_WHAT TO PRODUCE_. Give the data again exactly as written, skipping any pictures.

[Records with scene code]
#####

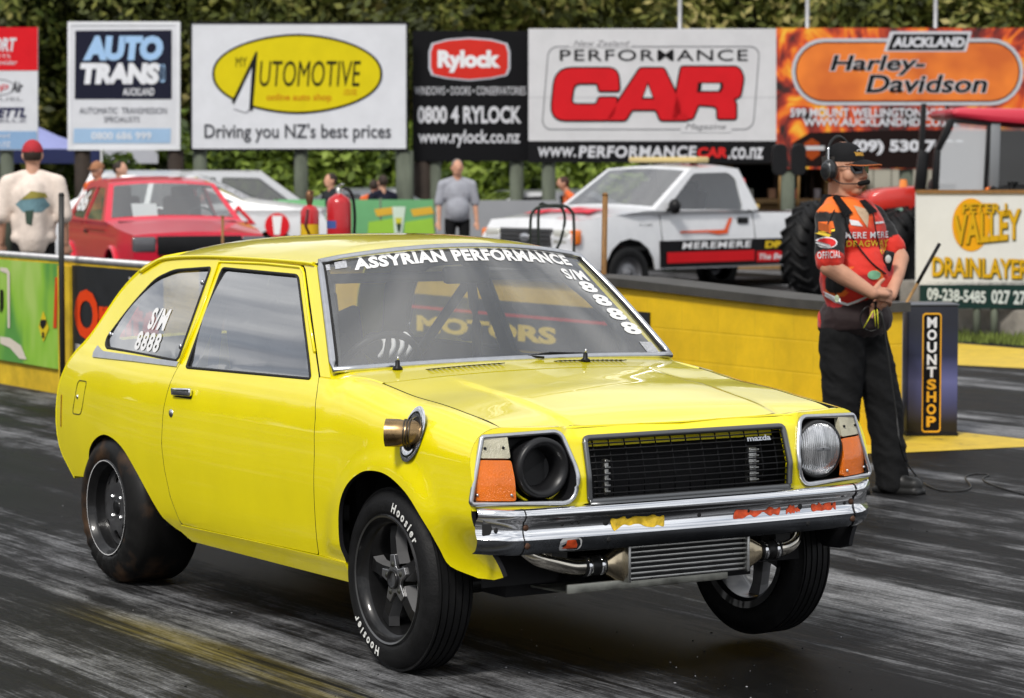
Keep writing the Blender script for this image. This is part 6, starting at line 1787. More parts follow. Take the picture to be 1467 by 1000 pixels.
mb = MB(); addband(mb, 1.10, -.58, .50, .645, .020); mb.build('red_stripe', cmat(206, 24, 32, .4), pk, recalc=False)
mb = MB(); addband(mb, -.62, -1.16, .48, .625, .020); addband(mb, -2.24, -2.6, .48, .62, .020); mb.build('red_stripe', cmat(206, 24, 32, .4), pk, recalc=False)
mb = MB(); flank_text(mb, 'MEREMERE', .82, .685, -.52, .775, bold=.03, shear=.15, spacing=1.15); flank_text(mb, 'The Best Place To Race', -.66, .51, -2.2, .59, shear=.25, bold=.02); mb.build('white_lettering', cmat(228, 228, 230), pk, recalc=False)
mb = MB(); flank_text(mb, 'DRAGWAY', -.78, .665, -2.1, .765, bold=.06, shear=.1); mb.build('yellow_lettering', cmat(214, 180, 40), pk, recalc=False)
mb = MB(); mb.add(flank([(.82, .90), (.82, .925), (-.02, .935), (-.14, 1.09), (-.20, 1.09), (-.16, 1.03), (-.10, .95), (-.08, .885), (.1, .87), (.3, .90)], .018), [tuple(range(10))]); mb.build('orange_emblem', cmat(222, 92, 50), pk, recalc=False)
mb = MB(); mb.add(flank([(-1.32, .80), (-1.50, .86), (-1.60, 1.11), (-1.66, 1.11), (-1.76, .86), (-1.94, .80)], .018), [(0, 1, 2, 3, 4, 5)]); mb.build('track_emblem', cmat(24, 30, 24), pk, recalc=False)
mb = MB(); mb.add(flank([(-1.60, .805), (-1.625, 1.09), (-1.64, 1.09), (-1.67, .805)], .022), [(0, 1, 2, 3)]); mb.build('track_line', cmat(205, 195, 40), pk, recalc=False)
for dx in (-.20, .20):
    mb = MB(); mb.add(flank(ell(-1.63+dx, .90, .035, .035, 14), .024), [tuple(range(14))]); mb.build('red_dot', cmat(205, 40, 45), pk, recalc=False)
    mb = MB()
    for q in range(4): mb.add(flank(ell(-1.63+dx*(.9-.13*q), .95+.045*q, .013, .013, 8), .024), [tuple(range(8))])
    mb.build('amber_dots', cmat(120, 130, 120), pk, recalc=False)
mb = MB(); mb.box((-.40, sgv*(hy6(-.4, .98)+.004), 1.055), (.20, .03, .085), None, 0, .012); mb.build('door_handle', BLK, pk)
for xx in (1.16, -.62):
    mb = MB(); mb.tube([flank([(xx, z)], .002)[0] for z in (.50, .8, 1.14)], .008, 5); mb.build('door_seam', RUB, pk)
mb = MB(); q = flank([(1.02, 1.26)], .10)[0]; mb.sphere(q, (.08, .09, .105), n=14, m=10); mb.tube([q, flank([(1.08, 1.20)], 0)[0]], .025, 6); mb.build('door_mirror', BLK, pk)
mb = MB(); flank_text(mb, 'F-150', 1.55, 1.0, 1.32, 1.03, off=.006); mb.build('wing_badge', GUN, pk, recalc=False)
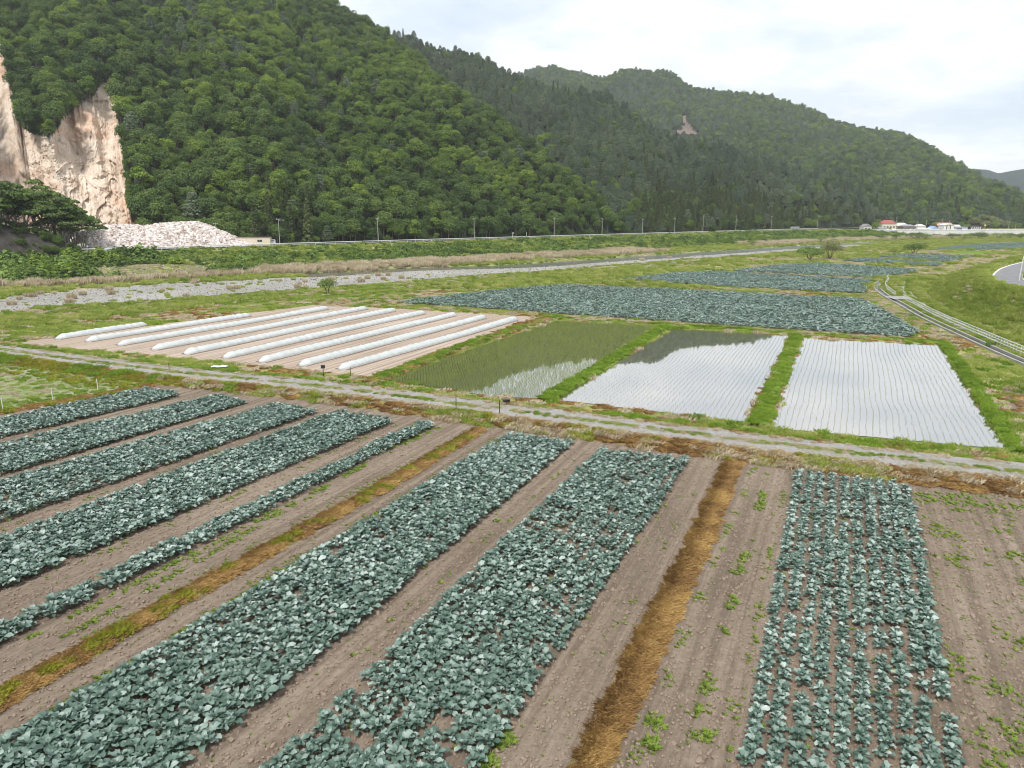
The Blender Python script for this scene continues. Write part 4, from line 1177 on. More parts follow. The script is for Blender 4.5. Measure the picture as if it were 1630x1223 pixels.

#####

_SOLUTION_.
Keep writing the Blender script for this image. This is part 6, starting at line 1787. More parts follow. Take the picture to be 1467 by 1000 pixels.
mb = MB(); addband(mb, 1.10, -.58, .50, .645, .020); mb.build('red_stripe', cmat(206, 24, 32, .4), pk, recalc=False)
mb = MB(); addband(mb, -.62, -1.16, .48, .625, .020); addband(mb, -2.24, -2.6, .48, .62, .020); mb.build('red_stripe', cmat(206, 24, 32, .4), pk, recalc=False)
mb = MB(); flank_text(mb, 'MEREMERE', .82, .685, -.52, .775, bold=.03, shear=.15, spacing=1.15); flank_text(mb, 'The Best Place To Race', -.66, .51, -2.2, .59, shear=.25, bold=.02); mb.build('white_lettering', cmat(228, 228, 230), pk, recalc=False)
mb = MB(); flank_text(mb, 'DRAGWAY', -.78, .665, -2.1, .765, bold=.06, shear=.1); mb.build('yellow_lettering', cmat(214, 180, 40), pk, recalc=False)
mb = MB(); mb.add(flank([(.82, .90), (.82, .925), (-.02, .935), (-.14, 1.09), (-.20, 1.09), (-.16, 1.03), (-.10, .95), (-.08, .885), (.1, .87), (.3, .90)], .018), [tuple(range(10))]); mb.build('orange_emblem', cmat(222, 92, 50), pk, recalc=False)
mb = MB(); mb.add(flank([(-1.32, .80), (-1.50, .86), (-1.60, 1.11), (-1.66, 1.11), (-1.76, .86), (-1.94, .80)], .018), [(0, 1, 2, 3, 4, 5)]); mb.build('track_emblem', cmat(24, 30, 24), pk, recalc=False)
mb = MB(); mb.add(flank([(-1.60, .805), (-1.625, 1.09), (-1.64, 1.09), (-1.67, .805)], .022), [(0, 1, 2, 3)]); mb.build('track_line', cmat(205, 195, 40), pk, recalc=False)
for dx in (-.20, .20):
    mb = MB(); mb.add(flank(ell(-1.63+dx, .90, .035, .035, 14), .024), [tuple(range(14))]); mb.build('red_dot', cmat(205, 40, 45), pk, recalc=False)
    mb = MB()
    for q in range(4): mb.add(flank(ell(-1.63+dx*(.9-.13*q), .95+.045*q, .013, .013, 8), .024), [tuple(range(8))])
    mb.build('amber_dots', cmat(120, 130, 120), pk, recalc=False)
mb = MB(); mb.box((-.40, sgv*(hy6(-.4, .98)+.004), 1.055), (.20, .03, .085), None, 0, .012); mb.build('door_handle', BLK, pk)
for xx in (1.16, -.62):
    mb = MB(); mb.tube([flank([(xx, z)], .002)[0] for z in (.50, .8, 1.14)], .008, 5); mb.build('door_seam', RUB, pk)
mb = MB(); q = flank([(1.02, 1.26)], .10)[0]; mb.sphere(q, (.08, .09, .105), n=14, m=10); mb.tube([q, flank([(1.08, 1.20)], 0)[0]], .025, 6); mb.build('door_mirror', BLK, pk)
mb = MB(); flank_text(mb, 'F-150', 1.55, 1.0, 1.32, 1.03, off=.006); mb.build('wing_badge', GUN, pk, recalc=False)
The Blender Python script for this scene continues. Write part 4, from line 1177 on. More parts follow. The script is for Blender 4.5. Measure the picture as if it were 1630x1223 pixels.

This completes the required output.